───── Data shown
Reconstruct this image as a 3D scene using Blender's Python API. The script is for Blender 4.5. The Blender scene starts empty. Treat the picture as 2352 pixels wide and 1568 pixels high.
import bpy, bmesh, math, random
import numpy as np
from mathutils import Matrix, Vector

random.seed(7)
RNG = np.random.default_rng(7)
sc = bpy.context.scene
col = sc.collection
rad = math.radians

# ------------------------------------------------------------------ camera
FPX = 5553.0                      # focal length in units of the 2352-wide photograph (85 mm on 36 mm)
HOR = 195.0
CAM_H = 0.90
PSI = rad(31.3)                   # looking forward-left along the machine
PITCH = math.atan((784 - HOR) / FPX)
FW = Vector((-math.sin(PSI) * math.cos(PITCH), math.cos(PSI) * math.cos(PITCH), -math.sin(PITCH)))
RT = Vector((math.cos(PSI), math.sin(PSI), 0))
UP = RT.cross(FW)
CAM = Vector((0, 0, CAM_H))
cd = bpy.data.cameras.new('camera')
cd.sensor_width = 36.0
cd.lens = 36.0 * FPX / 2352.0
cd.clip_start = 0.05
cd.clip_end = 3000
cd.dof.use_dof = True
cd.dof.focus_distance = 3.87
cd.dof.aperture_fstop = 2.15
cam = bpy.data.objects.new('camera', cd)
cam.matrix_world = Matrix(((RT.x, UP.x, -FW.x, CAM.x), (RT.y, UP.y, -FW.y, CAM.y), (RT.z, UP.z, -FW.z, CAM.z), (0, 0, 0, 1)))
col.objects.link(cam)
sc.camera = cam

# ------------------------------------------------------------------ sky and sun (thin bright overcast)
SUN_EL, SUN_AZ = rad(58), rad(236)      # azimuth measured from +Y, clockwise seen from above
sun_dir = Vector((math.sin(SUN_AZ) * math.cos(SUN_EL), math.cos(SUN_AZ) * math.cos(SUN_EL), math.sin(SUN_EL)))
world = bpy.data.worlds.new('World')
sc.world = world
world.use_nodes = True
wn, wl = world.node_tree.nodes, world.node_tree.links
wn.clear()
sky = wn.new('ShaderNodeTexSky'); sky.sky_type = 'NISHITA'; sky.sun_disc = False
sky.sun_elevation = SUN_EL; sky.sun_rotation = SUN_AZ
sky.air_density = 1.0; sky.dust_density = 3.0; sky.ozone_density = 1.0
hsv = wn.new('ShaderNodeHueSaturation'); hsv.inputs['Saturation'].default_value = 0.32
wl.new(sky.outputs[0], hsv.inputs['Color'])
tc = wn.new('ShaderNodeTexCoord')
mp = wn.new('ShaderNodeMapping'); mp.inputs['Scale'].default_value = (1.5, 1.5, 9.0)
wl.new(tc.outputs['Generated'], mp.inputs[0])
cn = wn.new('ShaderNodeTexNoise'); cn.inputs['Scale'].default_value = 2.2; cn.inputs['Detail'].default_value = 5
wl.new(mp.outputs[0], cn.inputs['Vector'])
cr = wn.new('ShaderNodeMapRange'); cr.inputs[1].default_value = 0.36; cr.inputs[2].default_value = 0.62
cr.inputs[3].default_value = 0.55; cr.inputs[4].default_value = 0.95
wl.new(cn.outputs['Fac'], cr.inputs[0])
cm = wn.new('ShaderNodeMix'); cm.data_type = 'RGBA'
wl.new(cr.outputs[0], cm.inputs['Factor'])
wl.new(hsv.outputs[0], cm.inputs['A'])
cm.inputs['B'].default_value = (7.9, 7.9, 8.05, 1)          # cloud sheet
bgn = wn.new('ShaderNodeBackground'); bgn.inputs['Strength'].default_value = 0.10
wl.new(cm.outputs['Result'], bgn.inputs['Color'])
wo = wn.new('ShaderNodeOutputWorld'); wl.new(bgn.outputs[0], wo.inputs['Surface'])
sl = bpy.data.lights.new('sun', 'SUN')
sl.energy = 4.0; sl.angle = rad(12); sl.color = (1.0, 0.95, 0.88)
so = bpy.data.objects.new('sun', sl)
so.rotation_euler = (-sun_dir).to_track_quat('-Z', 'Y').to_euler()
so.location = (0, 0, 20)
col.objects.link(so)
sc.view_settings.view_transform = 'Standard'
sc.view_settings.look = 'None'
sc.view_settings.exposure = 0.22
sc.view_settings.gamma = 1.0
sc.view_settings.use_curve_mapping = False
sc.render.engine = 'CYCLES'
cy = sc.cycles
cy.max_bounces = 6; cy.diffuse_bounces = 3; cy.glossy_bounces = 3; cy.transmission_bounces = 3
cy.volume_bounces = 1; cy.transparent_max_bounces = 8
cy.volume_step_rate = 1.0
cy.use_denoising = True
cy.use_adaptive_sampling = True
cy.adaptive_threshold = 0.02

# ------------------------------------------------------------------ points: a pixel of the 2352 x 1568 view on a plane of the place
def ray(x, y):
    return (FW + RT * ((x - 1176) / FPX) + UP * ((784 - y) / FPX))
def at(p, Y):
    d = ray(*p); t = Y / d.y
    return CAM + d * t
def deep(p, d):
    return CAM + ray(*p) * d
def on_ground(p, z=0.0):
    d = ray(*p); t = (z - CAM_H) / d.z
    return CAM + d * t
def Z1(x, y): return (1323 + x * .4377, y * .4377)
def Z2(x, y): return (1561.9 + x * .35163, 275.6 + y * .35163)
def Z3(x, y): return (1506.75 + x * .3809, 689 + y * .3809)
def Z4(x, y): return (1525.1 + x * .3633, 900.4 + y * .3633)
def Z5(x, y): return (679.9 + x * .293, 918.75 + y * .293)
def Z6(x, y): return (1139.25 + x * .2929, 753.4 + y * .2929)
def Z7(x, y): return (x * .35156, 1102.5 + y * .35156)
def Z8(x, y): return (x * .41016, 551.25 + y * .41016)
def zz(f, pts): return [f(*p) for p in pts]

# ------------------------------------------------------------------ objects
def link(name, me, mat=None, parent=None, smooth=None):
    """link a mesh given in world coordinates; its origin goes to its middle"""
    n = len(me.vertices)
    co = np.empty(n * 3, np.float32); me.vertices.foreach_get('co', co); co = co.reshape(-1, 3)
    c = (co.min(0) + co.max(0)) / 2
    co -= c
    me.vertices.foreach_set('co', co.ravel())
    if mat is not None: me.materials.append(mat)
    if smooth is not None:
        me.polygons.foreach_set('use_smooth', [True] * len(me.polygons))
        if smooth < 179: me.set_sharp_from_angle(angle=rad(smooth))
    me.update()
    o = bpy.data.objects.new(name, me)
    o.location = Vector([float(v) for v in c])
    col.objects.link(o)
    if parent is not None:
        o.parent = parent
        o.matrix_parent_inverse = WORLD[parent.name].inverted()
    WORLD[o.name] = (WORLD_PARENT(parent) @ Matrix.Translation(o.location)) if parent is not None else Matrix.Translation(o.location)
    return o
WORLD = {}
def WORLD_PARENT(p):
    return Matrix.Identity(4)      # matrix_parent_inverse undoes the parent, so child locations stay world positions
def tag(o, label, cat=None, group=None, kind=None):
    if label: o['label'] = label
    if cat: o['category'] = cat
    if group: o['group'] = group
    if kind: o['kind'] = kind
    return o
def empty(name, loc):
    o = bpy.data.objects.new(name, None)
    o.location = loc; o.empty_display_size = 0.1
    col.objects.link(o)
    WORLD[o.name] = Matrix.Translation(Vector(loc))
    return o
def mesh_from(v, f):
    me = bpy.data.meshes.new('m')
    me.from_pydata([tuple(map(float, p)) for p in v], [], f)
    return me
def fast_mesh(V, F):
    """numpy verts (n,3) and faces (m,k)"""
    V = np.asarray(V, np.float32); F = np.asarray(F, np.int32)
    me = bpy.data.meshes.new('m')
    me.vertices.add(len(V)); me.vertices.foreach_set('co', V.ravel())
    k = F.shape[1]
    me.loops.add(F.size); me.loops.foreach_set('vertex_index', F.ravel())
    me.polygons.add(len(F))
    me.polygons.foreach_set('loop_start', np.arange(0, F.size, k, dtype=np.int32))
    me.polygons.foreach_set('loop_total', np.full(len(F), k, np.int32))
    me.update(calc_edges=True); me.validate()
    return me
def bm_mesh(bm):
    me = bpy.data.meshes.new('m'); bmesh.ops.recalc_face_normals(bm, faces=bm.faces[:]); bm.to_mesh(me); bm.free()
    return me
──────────
### [Requirement]
Quote verbatim the opening lines of the listing above, ending with the line where "rad = math.radians" appears; include both endpoints and nothing more.

### [Solution]
Reconstruct this image as a 3D scene using Blender's Python API. The script is for Blender 4.5. The Blender scene starts empty. Treat the picture as 2352 pixels wide and 1568 pixels high.
import bpy, bmesh, math, random
import numpy as np
from mathutils import Matrix, Vector

random.seed(7)
RNG = np.random.default_rng(7)
sc = bpy.context.scene
col = sc.collection
rad = math.radians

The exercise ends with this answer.